Begin with the line that contains "Continue the Blender" and end with the line that contains "0.035), 0.04, 0.5)", transcribing exactly each line in that stretch and no other.
◇ ◇ ◇
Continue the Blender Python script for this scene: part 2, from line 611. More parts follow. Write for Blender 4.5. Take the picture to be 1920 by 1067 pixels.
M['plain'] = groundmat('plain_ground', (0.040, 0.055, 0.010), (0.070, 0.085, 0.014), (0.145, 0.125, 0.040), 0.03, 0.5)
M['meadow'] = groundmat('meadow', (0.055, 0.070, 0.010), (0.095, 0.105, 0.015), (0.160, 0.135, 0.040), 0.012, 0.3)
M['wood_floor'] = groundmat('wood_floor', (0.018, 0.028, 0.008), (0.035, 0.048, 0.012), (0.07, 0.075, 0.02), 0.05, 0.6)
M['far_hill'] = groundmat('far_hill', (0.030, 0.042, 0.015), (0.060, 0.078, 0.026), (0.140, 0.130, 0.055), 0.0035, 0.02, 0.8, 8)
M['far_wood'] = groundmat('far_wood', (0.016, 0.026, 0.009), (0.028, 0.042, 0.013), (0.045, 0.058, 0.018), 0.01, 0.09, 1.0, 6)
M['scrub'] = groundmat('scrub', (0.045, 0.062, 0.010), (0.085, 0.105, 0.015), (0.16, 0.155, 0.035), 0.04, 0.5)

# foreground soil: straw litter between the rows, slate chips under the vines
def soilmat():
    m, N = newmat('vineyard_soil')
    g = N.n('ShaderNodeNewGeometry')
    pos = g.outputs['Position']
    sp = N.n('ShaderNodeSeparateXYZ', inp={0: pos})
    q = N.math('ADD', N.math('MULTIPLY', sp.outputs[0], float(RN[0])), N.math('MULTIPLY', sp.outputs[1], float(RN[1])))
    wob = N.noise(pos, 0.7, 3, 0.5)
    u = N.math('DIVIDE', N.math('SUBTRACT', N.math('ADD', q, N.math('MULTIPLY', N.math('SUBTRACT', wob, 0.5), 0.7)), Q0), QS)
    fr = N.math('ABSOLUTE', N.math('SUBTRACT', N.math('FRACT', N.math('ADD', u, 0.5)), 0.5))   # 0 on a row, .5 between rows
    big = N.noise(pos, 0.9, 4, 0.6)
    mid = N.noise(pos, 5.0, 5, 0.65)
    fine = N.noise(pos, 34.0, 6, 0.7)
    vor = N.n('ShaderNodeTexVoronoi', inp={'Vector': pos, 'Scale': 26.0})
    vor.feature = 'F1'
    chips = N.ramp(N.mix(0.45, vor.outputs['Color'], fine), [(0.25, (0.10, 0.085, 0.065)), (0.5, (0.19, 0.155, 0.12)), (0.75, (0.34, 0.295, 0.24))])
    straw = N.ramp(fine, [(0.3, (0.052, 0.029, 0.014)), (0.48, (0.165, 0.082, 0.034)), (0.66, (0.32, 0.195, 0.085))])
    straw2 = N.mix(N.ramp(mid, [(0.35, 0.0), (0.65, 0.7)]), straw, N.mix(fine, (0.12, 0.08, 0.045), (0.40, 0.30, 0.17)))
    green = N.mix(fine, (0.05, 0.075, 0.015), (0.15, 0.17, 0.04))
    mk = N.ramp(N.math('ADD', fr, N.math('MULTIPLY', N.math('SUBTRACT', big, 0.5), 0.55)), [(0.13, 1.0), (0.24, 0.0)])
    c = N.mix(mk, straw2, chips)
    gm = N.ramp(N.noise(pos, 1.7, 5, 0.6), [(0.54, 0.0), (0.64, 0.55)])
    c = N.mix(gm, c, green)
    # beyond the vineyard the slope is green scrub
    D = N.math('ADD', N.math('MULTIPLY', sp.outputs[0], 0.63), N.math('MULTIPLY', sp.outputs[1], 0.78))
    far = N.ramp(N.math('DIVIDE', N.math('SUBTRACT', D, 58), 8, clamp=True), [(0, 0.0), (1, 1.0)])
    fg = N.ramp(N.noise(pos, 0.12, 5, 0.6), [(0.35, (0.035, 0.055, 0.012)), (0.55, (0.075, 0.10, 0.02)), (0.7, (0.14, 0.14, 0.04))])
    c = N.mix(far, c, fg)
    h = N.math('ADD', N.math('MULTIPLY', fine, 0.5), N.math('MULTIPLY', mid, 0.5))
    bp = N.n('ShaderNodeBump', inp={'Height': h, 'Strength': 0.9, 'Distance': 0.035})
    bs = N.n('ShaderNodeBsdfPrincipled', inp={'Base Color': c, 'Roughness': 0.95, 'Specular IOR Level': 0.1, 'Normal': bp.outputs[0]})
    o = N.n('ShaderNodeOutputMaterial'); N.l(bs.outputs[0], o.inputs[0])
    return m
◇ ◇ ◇
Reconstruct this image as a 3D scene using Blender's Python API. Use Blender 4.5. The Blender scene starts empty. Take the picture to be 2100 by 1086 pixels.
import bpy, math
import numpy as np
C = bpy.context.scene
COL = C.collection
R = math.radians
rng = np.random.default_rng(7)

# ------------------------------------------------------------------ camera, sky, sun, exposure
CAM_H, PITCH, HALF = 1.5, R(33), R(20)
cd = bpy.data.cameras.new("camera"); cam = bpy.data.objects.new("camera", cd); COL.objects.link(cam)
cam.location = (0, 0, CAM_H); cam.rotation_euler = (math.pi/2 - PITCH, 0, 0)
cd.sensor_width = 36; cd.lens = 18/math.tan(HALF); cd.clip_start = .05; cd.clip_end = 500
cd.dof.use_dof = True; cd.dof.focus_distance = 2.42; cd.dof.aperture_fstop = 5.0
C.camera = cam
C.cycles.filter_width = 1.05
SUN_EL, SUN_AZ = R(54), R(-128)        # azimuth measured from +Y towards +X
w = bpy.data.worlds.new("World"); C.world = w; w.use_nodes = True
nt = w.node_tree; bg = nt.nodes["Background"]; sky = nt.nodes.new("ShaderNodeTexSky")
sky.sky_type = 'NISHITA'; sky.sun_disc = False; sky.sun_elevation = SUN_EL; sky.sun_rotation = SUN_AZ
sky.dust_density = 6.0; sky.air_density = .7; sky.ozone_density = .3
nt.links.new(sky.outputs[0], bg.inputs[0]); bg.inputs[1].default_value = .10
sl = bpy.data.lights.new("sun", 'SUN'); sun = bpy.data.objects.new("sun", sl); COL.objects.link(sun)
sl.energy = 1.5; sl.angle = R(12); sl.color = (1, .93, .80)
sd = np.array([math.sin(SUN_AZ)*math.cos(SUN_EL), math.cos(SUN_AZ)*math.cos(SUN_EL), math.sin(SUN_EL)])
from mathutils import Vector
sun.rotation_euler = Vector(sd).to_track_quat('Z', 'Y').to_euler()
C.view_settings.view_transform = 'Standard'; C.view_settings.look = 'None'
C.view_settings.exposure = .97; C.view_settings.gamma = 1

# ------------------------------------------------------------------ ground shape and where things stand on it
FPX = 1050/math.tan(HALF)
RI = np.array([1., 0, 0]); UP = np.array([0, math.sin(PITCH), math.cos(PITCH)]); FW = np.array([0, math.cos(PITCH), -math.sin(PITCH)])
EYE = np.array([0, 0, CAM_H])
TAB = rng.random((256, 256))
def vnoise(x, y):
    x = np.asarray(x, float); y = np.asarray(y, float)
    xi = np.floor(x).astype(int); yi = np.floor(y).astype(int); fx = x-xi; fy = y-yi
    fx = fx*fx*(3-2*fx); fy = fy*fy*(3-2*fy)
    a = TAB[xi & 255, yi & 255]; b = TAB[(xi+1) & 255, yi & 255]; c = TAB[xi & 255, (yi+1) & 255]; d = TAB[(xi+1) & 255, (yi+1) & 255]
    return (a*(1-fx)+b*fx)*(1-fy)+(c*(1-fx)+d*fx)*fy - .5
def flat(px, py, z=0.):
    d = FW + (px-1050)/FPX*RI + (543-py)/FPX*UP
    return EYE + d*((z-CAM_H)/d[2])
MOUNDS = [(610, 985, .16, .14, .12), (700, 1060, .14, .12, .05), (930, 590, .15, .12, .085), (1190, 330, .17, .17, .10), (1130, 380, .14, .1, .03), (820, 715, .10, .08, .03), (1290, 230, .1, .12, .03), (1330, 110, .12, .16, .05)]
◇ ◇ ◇
# COMPLETE OUTPUT:
Continue the Blender Python script for this scene: part 2, from line 611. More parts follow. Write for Blender 4.5. Take the picture to be 1920 by 1067 pixels.
M['plain'] = groundmat('plain_ground', (0.040, 0.055, 0.010), (0.070, 0.085, 0.014), (0.145, 0.125, 0.040), 0.03, 0.5)
M['meadow'] = groundmat('meadow', (0.055, 0.070, 0.010), (0.095, 0.105, 0.015), (0.160, 0.135, 0.040), 0.012, 0.3)
M['wood_floor'] = groundmat('wood_floor', (0.018, 0.028, 0.008), (0.035, 0.048, 0.012), (0.07, 0.075, 0.02), 0.05, 0.6)
M['far_hill'] = groundmat('far_hill', (0.030, 0.042, 0.015), (0.060, 0.078, 0.026), (0.140, 0.130, 0.055), 0.0035, 0.02, 0.8, 8)
M['far_wood'] = groundmat('far_wood', (0.016, 0.026, 0.009), (0.028, 0.042, 0.013), (0.045, 0.058, 0.018), 0.01, 0.09, 1.0, 6)
M['scrub'] = groundmat('scrub', (0.045, 0.062, 0.010), (0.085, 0.105, 0.015), (0.16, 0.155, 0.035), 0.04, 0.5)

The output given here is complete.